_WORK TO DO_
Repeat each line exactly, leaving nothing out.

_DATASET EXCERPT_
[start]
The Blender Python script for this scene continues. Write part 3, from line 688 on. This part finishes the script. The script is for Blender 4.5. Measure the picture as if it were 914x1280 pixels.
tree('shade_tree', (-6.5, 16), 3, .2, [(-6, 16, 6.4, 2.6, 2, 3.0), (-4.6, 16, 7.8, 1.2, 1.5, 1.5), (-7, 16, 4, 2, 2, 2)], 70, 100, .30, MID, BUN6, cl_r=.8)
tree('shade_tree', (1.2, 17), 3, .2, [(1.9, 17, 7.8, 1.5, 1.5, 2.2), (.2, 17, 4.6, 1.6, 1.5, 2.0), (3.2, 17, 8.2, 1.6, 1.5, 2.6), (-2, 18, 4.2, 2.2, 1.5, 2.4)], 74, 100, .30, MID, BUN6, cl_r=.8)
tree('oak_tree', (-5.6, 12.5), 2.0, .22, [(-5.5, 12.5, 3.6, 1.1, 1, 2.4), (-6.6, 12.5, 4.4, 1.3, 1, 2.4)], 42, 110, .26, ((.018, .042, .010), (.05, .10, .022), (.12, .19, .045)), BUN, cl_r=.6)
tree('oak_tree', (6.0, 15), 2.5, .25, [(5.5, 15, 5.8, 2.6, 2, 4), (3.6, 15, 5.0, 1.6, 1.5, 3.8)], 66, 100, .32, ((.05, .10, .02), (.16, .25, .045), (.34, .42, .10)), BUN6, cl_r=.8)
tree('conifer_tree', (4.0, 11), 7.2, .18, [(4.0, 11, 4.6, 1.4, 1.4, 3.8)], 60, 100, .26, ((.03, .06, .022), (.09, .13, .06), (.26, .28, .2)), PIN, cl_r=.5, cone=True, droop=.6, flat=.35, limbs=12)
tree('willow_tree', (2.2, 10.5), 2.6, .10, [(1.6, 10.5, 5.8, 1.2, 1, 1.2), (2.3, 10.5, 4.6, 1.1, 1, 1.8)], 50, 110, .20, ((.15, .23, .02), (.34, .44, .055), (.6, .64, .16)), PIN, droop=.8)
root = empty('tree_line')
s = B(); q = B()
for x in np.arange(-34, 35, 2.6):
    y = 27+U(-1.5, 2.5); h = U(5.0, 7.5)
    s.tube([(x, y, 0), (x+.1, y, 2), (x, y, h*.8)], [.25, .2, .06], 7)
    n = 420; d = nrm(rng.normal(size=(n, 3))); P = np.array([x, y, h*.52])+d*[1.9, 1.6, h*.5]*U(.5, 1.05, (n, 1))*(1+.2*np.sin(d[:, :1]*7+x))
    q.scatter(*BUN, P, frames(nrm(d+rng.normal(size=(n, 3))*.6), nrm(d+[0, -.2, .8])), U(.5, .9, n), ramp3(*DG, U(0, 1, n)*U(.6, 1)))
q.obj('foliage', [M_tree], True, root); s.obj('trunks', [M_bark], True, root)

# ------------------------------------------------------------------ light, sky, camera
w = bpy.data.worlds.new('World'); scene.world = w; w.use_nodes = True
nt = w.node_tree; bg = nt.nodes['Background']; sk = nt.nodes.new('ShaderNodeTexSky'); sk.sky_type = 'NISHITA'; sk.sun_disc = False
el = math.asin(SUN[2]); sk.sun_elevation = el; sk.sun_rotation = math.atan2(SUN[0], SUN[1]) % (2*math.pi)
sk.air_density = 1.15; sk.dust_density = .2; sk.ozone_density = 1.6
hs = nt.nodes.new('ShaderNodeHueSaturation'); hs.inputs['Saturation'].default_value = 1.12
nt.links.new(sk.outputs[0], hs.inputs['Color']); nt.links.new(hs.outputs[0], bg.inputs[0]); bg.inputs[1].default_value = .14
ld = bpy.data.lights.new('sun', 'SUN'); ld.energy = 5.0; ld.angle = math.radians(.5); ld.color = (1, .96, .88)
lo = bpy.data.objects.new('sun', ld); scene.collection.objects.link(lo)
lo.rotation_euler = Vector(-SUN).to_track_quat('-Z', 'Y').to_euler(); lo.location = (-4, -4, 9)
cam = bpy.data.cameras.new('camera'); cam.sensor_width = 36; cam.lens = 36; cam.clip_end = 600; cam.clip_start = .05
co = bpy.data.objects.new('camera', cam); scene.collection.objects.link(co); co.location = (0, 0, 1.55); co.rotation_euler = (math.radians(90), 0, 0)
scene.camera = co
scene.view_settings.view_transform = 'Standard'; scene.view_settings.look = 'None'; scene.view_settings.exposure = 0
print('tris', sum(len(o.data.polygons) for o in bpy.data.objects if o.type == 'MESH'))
[end]
_REPLY TO THE EXERCISE_
The Blender Python script for this scene continues. Write part 3, from line 688 on. This part finishes the script. The script is for Blender 4.5. Measure the picture as if it were 914x1280 pixels.
tree('shade_tree', (-6.5, 16), 3, .2, [(-6, 16, 6.4, 2.6, 2, 3.0), (-4.6, 16, 7.8, 1.2, 1.5, 1.5), (-7, 16, 4, 2, 2, 2)], 70, 100, .30, MID, BUN6, cl_r=.8)
tree('shade_tree', (1.2, 17), 3, .2, [(1.9, 17, 7.8, 1.5, 1.5, 2.2), (.2, 17, 4.6, 1.6, 1.5, 2.0), (3.2, 17, 8.2, 1.6, 1.5, 2.6), (-2, 18, 4.2, 2.2, 1.5, 2.4)], 74, 100, .30, MID, BUN6, cl_r=.8)
tree('oak_tree', (-5.6, 12.5), 2.0, .22, [(-5.5, 12.5, 3.6, 1.1, 1, 2.4), (-6.6, 12.5, 4.4, 1.3, 1, 2.4)], 42, 110, .26, ((.018, .042, .010), (.05, .10, .022), (.12, .19, .045)), BUN, cl_r=.6)
tree('oak_tree', (6.0, 15), 2.5, .25, [(5.5, 15, 5.8, 2.6, 2, 4), (3.6, 15, 5.0, 1.6, 1.5, 3.8)], 66, 100, .32, ((.05, .10, .02), (.16, .25, .045), (.34, .42, .10)), BUN6, cl_r=.8)
tree('conifer_tree', (4.0, 11), 7.2, .18, [(4.0, 11, 4.6, 1.4, 1.4, 3.8)], 60, 100, .26, ((.03, .06, .022), (.09, .13, .06), (.26, .28, .2)), PIN, cl_r=.5, cone=True, droop=.6, flat=.35, limbs=12)
tree('willow_tree', (2.2, 10.5), 2.6, .10, [(1.6, 10.5, 5.8, 1.2, 1, 1.2), (2.3, 10.5, 4.6, 1.1, 1, 1.8)], 50, 110, .20, ((.15, .23, .02), (.34, .44, .055), (.6, .64, .16)), PIN, droop=.8)
root = empty('tree_line')
s = B(); q = B()
for x in np.arange(-34, 35, 2.6):
    y = 27+U(-1.5, 2.5); h = U(5.0, 7.5)
    s.tube([(x, y, 0), (x+.1, y, 2), (x, y, h*.8)], [.25, .2, .06], 7)
    n = 420; d = nrm(rng.normal(size=(n, 3))); P = np.array([x, y, h*.52])+d*[1.9, 1.6, h*.5]*U(.5, 1.05, (n, 1))*(1+.2*np.sin(d[:, :1]*7+x))
    q.scatter(*BUN, P, frames(nrm(d+rng.normal(size=(n, 3))*.6), nrm(d+[0, -.2, .8])), U(.5, .9, n), ramp3(*DG, U(0, 1, n)*U(.6, 1)))
q.obj('foliage', [M_tree], True, root); s.obj('trunks', [M_bark], True, root)

# ------------------------------------------------------------------ light, sky, camera
w = bpy.data.worlds.new('World'); scene.world = w; w.use_nodes = True
nt = w.node_tree; bg = nt.nodes['Background']; sk = nt.nodes.new('ShaderNodeTexSky'); sk.sky_type = 'NISHITA'; sk.sun_disc = False
el = math.asin(SUN[2]); sk.sun_elevation = el; sk.sun_rotation = math.atan2(SUN[0], SUN[1]) % (2*math.pi)
sk.air_density = 1.15; sk.dust_density = .2; sk.ozone_density = 1.6
hs = nt.nodes.new('ShaderNodeHueSaturation'); hs.inputs['Saturation'].default_value = 1.12
nt.links.new(sk.outputs[0], hs.inputs['Color']); nt.links.new(hs.outputs[0], bg.inputs[0]); bg.inputs[1].default_value = .14
ld = bpy.data.lights.new('sun', 'SUN'); ld.energy = 5.0; ld.angle = math.radians(.5); ld.color = (1, .96, .88)
lo = bpy.data.objects.new('sun', ld); scene.collection.objects.link(lo)
lo.rotation_euler = Vector(-SUN).to_track_quat('-Z', 'Y').to_euler(); lo.location = (-4, -4, 9)
cam = bpy.data.cameras.new('camera'); cam.sensor_width = 36; cam.lens = 36; cam.clip_end = 600; cam.clip_start = .05
co = bpy.data.objects.new('camera', cam); scene.collection.objects.link(co); co.location = (0, 0, 1.55); co.rotation_euler = (math.radians(90), 0, 0)
scene.camera = co
scene.view_settings.view_transform = 'Standard'; scene.view_settings.look = 'None'; scene.view_settings.exposure = 0
print('tris', sum(len(o.data.polygons) for o in bpy.data.objects if o.type == 'MESH'))